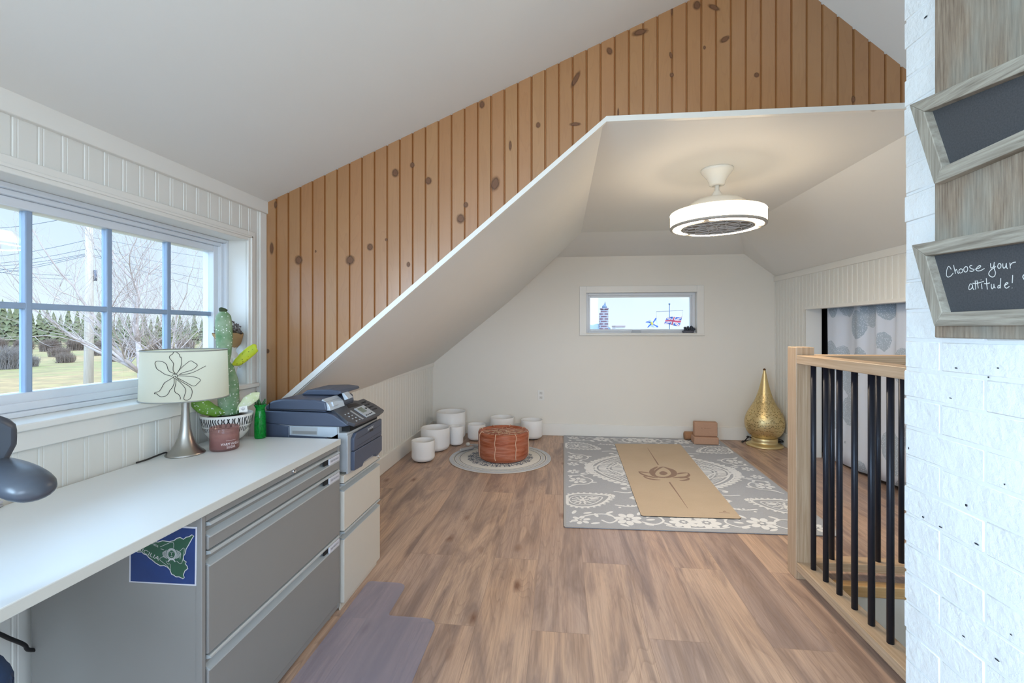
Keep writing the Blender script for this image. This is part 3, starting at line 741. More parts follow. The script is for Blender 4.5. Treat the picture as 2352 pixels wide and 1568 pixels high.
for r_ in range(4):
    for c_ in range(3): button(.22 + .17 * r_, qy0 + .27 + .017 * c_, .004, .005, .003, .004, M['black'])
    for c_ in range(2): button(.45 + .15 * r_, qy0 + .045 + .03 * c_, .003, .004, .002, .004, M['lgrey'])
    button(.86, qy0 + .155 + .019 * r_, .003, .004, .002, .007, M['black'])
mb = MB(); mb.ball(cpt(.55, qy0 + .228, .007), .007, 0, 2, (1, 1, .5)); mb.build('navigation_pad', M['black'], CP)
mb = MB(); mb.prism([cpt(s, y, .0046) for s, y in ((.38, qy0 + .105), (.95, qy0 + .092), (.95, qy0 + .106), (.38, qy0 + .119))], nn * .0008); mb.build('keypad_strip', M['lgrey'], CP)
mb = MB(); mb.prism([cpt(s, y, .0043) for s, y in ((.04, qy0 + .15), (.12, qy0 + .23), (.30, qy0 + .24), (.22, qy0 + .13))], nn * .0006); mb.build('paper_slot', M['black'], CP)
# front: output slot, dark paper tray and manual door
mb = MB(); mb.box((-.955, qy0 + .03, .752), (-.918, qy1 - .01, .7775), 0); mb.build('output_slot', M['dark'], PR)
mb = MB(); mb.ball((-.93, qy0 + .20, .757), .020, 0, 2, (.5, 1.6, .5)); mb.build('paper_guide', M['lgrey'], PR)
mb = MB(); mb.prism([(qx - .016, qy0, qb + .002), (qx - .016, qy1, qb + .002), (qx - .016, qy1, .742), (qx - .016, qy0, .742)], (.008, 0, 0), bev=.002)
mb.build('front_panel', M['lgrey'], PR)
mb = MB(); mb.prism([(qx - .008, y_, z_) for y_, z_ in ((qy0 + .028, .668), (qy0 + .028, .722), (qy0 + .05, .743), (qy1, .750), (qy1, .668))], (.016, 0, 0), bev=.004)
mdoor = mb.build('manual_feed_door', M['slate'], PR)
mb = MB(); ringpts = [(qx + .0086, qy0 + .055, .682), (qx + .0086, qy1 - .012, .688), (qx + .0086, qy1 - .012, .722), (qx + .0086, qy0 + .055, .714)]
mb.ribbon(ringpts, .0016, (1, 0, 0), 0, True); mb.box((qx + .0082, qy0 + .19, .715), (qx + .0092, qy0 + .225, .726), 0); mb.build('door_seam', M['black'], mdoor)
mb = MB(); put_text(mb, 'brother', lambda t, h: Vector((qx + .0095, qy0 + .165 + .065 * t, .7265 + .020 * h + .002 * t)), bold=.02); mb.build('brand_lettering', M['silver'], mdoor)
mb = MB(); mb.prism([(qx - .008, y_, z_) for y_, z_ in ((qy0 + .028, qb + .008), (qy0 + .028, .666), (qy1, .666), (qy1, qb + .016), (qy1 - .07, qb + .004), (qy1 - .085, qb + .022), (qy0 + .125, qb + .018), (qy0 + .11, qb + .003))], (.017, 0, 0), bev=.003)
mb.build('paper_tray', M['slate'], PR)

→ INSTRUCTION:
Retype each line of the listing above word for word. Exclude the pictures.

→ RESPONSE FOR THIS EXERCISE:
Keep writing the Blender script for this image. This is part 3, starting at line 741. More parts follow. The script is for Blender 4.5. Treat the picture as 2352 pixels wide and 1568 pixels high.
for r_ in range(4):
    for c_ in range(3): button(.22 + .17 * r_, qy0 + .27 + .017 * c_, .004, .005, .003, .004, M['black'])
    for c_ in range(2): button(.45 + .15 * r_, qy0 + .045 + .03 * c_, .003, .004, .002, .004, M['lgrey'])
    button(.86, qy0 + .155 + .019 * r_, .003, .004, .002, .007, M['black'])
mb = MB(); mb.ball(cpt(.55, qy0 + .228, .007), .007, 0, 2, (1, 1, .5)); mb.build('navigation_pad', M['black'], CP)
mb = MB(); mb.prism([cpt(s, y, .0046) for s, y in ((.38, qy0 + .105), (.95, qy0 + .092), (.95, qy0 + .106), (.38, qy0 + .119))], nn * .0008); mb.build('keypad_strip', M['lgrey'], CP)
mb = MB(); mb.prism([cpt(s, y, .0043) for s, y in ((.04, qy0 + .15), (.12, qy0 + .23), (.30, qy0 + .24), (.22, qy0 + .13))], nn * .0006); mb.build('paper_slot', M['black'], CP)
# front: output slot, dark paper tray and manual door
mb = MB(); mb.box((-.955, qy0 + .03, .752), (-.918, qy1 - .01, .7775), 0); mb.build('output_slot', M['dark'], PR)
mb = MB(); mb.ball((-.93, qy0 + .20, .757), .020, 0, 2, (.5, 1.6, .5)); mb.build('paper_guide', M['lgrey'], PR)
mb = MB(); mb.prism([(qx - .016, qy0, qb + .002), (qx - .016, qy1, qb + .002), (qx - .016, qy1, .742), (qx - .016, qy0, .742)], (.008, 0, 0), bev=.002)
mb.build('front_panel', M['lgrey'], PR)
mb = MB(); mb.prism([(qx - .008, y_, z_) for y_, z_ in ((qy0 + .028, .668), (qy0 + .028, .722), (qy0 + .05, .743), (qy1, .750), (qy1, .668))], (.016, 0, 0), bev=.004)
mdoor = mb.build('manual_feed_door', M['slate'], PR)
mb = MB(); ringpts = [(qx + .0086, qy0 + .055, .682), (qx + .0086, qy1 - .012, .688), (qx + .0086, qy1 - .012, .722), (qx + .0086, qy0 + .055, .714)]
mb.ribbon(ringpts, .0016, (1, 0, 0), 0, True); mb.box((qx + .0082, qy0 + .19, .715), (qx + .0092, qy0 + .225, .726), 0); mb.build('door_seam', M['black'], mdoor)
mb = MB(); put_text(mb, 'brother', lambda t, h: Vector((qx + .0095, qy0 + .165 + .065 * t, .7265 + .020 * h + .002 * t)), bold=.02); mb.build('brand_lettering', M['silver'], mdoor)
mb = MB(); mb.prism([(qx - .008, y_, z_) for y_, z_ in ((qy0 + .028, qb + .008), (qy0 + .028, .666), (qy1, .666), (qy1, qb + .016), (qy1 - .07, qb + .004), (qy1 - .085, qb + .022), (qy0 + .125, qb + .018), (qy0 + .11, qb + .003))], (.017, 0, 0), bev=.003)
mb.build('paper_tray', M['slate'], PR)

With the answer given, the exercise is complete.